O instinto fatal de Theresa May

Theresa May, a primeira-ministra britânica, cultivou nas últimas semanas a ideia do mergulho para a balas.

É uma cena clássica dos filmes de acção. Cercado, herói ou bandido — muitas vezes depende da nossa avaliação —, sente que é tempo de pôr fim ao enredo que se foi desenrolando até àquela altura. Não importam as consequências, ele lança-se para as balas e, das duas, uma: ou morre logo ou há um milagre. Isso determinará se vem o “The End” e  começam a passar os créditos ou se ainda temos suspense para mais meia hora.

Theresa May, a primeira-ministra britânica, cultivou nas últimas semanas a ideia do mergulho para a balas. Como não há memória recente,​ afrontou o Parlamento, acusando-os de terem feito “todos os possíveis para evitar tomar uma decisão” enquanto ela estava ao lado do povo, vigiando para que a sua vontade fosse respeitada. O argumento demagógico teria como objectivo fazer chantagem com os deputados mais hesitantes (unionistas norte-irlandeses, trabalhistas com circunscrições em que se votou maioritariamente a saída), mas o resultado foi irritar o Parlamento e levar​ milhões de cidadãos, também eles claramente povo, a assinar uma petição anti-“Brexit”.

A primeira-ministra tentou ainda afrontar a União Europeia, pedindo um prolongamento do actual estado de coisas para lá das eleições europeias, o que sabia não seria concedido. Perante a corrida contra o cerco, os líderes europeus foram razoáveis e, em vez de lhe darem a estocada final, preferiram usar a arma de atordoar: se a Câmara dos Comuns aprovar, numa terceira votação, o acordo entre Bruxelas e Londres, a saída será a 22 de Maio; se não houver acordo, o Reino Unido terá de sair mais cedo, a 12 de Abril.

Depois destes meses de desgaste já não deveriam restar dúvidas de que é necessário voltar a dar lugar à decisão popular. O Governo deveria revogar o Artigo 50.º e com isso ganhar todo o tempo do mundo para construir o que até agora tem parecido impossível, um acordo que contente o Parlamento britânico e, simultaneamente, a União Europeia.

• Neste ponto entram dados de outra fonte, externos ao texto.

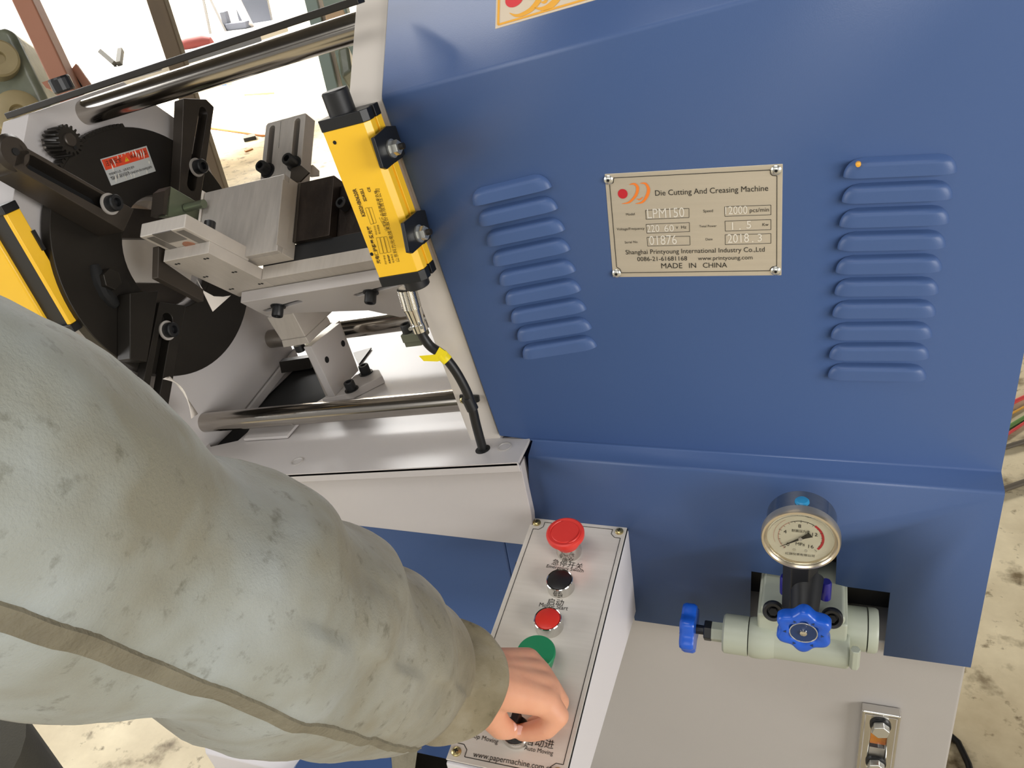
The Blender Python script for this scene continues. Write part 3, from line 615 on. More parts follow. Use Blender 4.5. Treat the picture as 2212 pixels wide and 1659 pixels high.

Esse acordo deveria ser submetido a um novo referendo, dando aos eleitores a possibilidade de fazer aquilo que, claramente, não fizeram aquando do referendo inicial: avaliar, com conta peso e medida, aquilo em que vão votar. Se for rejeitado, tanto melhor. Se não for rejeitado, é pena, mas será o momento de voltar a invocar o Artigo 50.º, desta forma com um plano devidamente preparado. Seria sempre melhor do que correr em direcção às balas.